Skip any picture you find and retype all the remaining lines exactly.
_ _ _ _
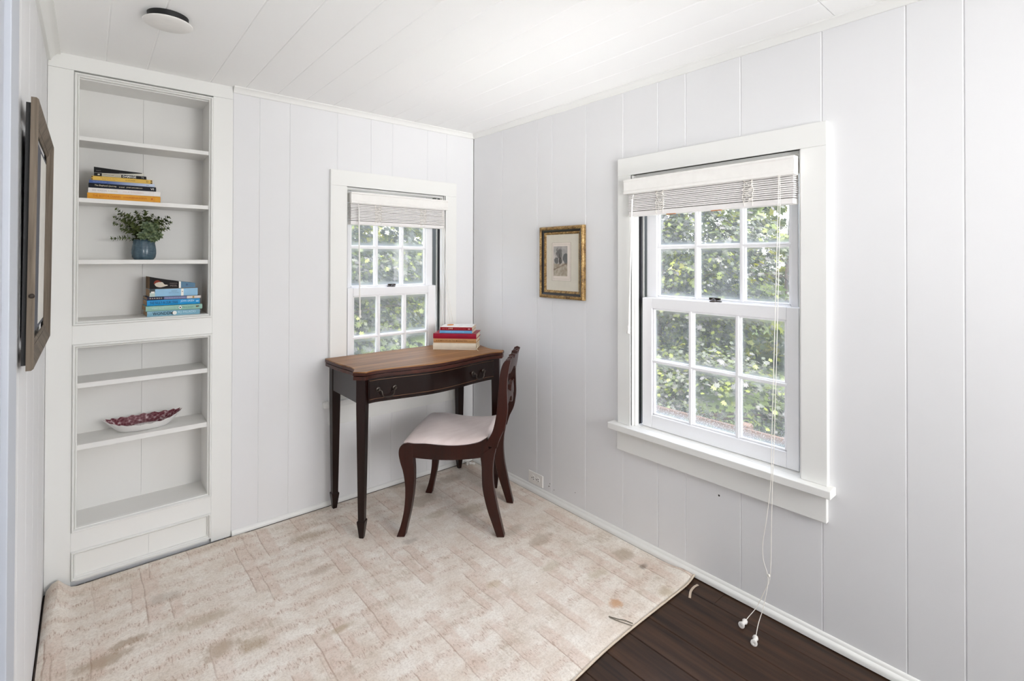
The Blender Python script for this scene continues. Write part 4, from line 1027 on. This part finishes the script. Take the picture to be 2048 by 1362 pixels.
for cx, cy, cz, rr in ((.018, -.040, .125, .030), (-.008, -.050, .108, .024), (.045, -.038, .112, .028), (.008, -.036, .152, .028), (.036, -.020, .155, .024), (.030, -.050, .095, .022)):
    mb = MB(); ax = Vector((cx*.4, -1, .45)).normalized(); c = Vector((cx, cy, cz))
    for ring_, (nn, op) in enumerate(((4, .35), (6, .75), (8, 1.15), (9, 1.5))):
        for q in range(nn):
            th = 2*math.pi*(q+.5*ring_)/nn; o1 = ax.orthogonal().normalized(); o1.rotate(Matrix.Rotation(th, 3, ax))
            d = ax*math.cos(op)+o1*math.sin(op); leaf(mb, c, d, ax, rr*(.5+.17*ring_), rr*(.42+.05*ring_))
    mb.tube([c, (c.x*.4, c.y*.3, .084)], .0015, 4)
    obj('succulent_rosette', mb, SUCC, pl)

# ------------------------------------------------------------------ scalloped dish
def dishmats():
    b = NB('dish_print'); v = b.coord('Object'); vo = b.n('TexVoronoi'); b.l(v, vo.inputs['Vector']); vo.inputs['Scale'].default_value = 95; vo.inputs['Randomness'].default_value = 1
    n = b.noise(v, 70, 4, .7); f = b.math('ADD', b.math('MULTIPLY', vo.outputs['Distance'], .6), b.math('MULTIPLY', n, .7))
    sp = b.n('SeparateXYZ'); tc = b.n('TexCoord'); b.l(tc.outputs['Object'], sp.inputs[0])
    col = b.ramp(f, [(.46, lin((88, 30, 42))[:3]), (.74, lin((128, 78, 86))[:3]), (.98, lin((206, 188, 188))[:3])])
    flat = b.range(sp.outputs[2], .010, .017, 1, 0); inner = b.ramp(b.noise(v, 26, 4, .6), [(.44, lin((104, 50, 58))[:3]), (.52, lin((218, 214, 212))[:3])])
    b.base(b.mix(flat, col, inner)); b.p.inputs['Roughness'].default_value = .2; return b.m
dish = thing('serving_dish', 'boat-shaped white dish with a scalloped rim and red printed inside, on a lower shelf', 'dish', (-1.800, .090, .5803))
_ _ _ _
» **Exercise answer**:
The Blender Python script for this scene continues. Write part 4, from line 1027 on. This part finishes the script. Take the picture to be 2048 by 1362 pixels.
for cx, cy, cz, rr in ((.018, -.040, .125, .030), (-.008, -.050, .108, .024), (.045, -.038, .112, .028), (.008, -.036, .152, .028), (.036, -.020, .155, .024), (.030, -.050, .095, .022)):
    mb = MB(); ax = Vector((cx*.4, -1, .45)).normalized(); c = Vector((cx, cy, cz))
    for ring_, (nn, op) in enumerate(((4, .35), (6, .75), (8, 1.15), (9, 1.5))):
        for q in range(nn):
            th = 2*math.pi*(q+.5*ring_)/nn; o1 = ax.orthogonal().normalized(); o1.rotate(Matrix.Rotation(th, 3, ax))
            d = ax*math.cos(op)+o1*math.sin(op); leaf(mb, c, d, ax, rr*(.5+.17*ring_), rr*(.42+.05*ring_))
    mb.tube([c, (c.x*.4, c.y*.3, .084)], .0015, 4)
    obj('succulent_rosette', mb, SUCC, pl)

# ------------------------------------------------------------------ scalloped dish
def dishmats():
    b = NB('dish_print'); v = b.coord('Object'); vo = b.n('TexVoronoi'); b.l(v, vo.inputs['Vector']); vo.inputs['Scale'].default_value = 95; vo.inputs['Randomness'].default_value = 1
    n = b.noise(v, 70, 4, .7); f = b.math('ADD', b.math('MULTIPLY', vo.outputs['Distance'], .6), b.math('MULTIPLY', n, .7))
    sp = b.n('SeparateXYZ'); tc = b.n('TexCoord'); b.l(tc.outputs['Object'], sp.inputs[0])
    col = b.ramp(f, [(.46, lin((88, 30, 42))[:3]), (.74, lin((128, 78, 86))[:3]), (.98, lin((206, 188, 188))[:3])])
    flat = b.range(sp.outputs[2], .010, .017, 1, 0); inner = b.ramp(b.noise(v, 26, 4, .6), [(.44, lin((104, 50, 58))[:3]), (.52, lin((218, 214, 212))[:3])])
    b.base(b.mix(flat, col, inner)); b.p.inputs['Roughness'].default_value = .2; return b.m
dish = thing('serving_dish', 'boat-shaped white dish with a scalloped rim and red printed inside, on a lower shelf', 'dish', (-1.800, .090, .5803))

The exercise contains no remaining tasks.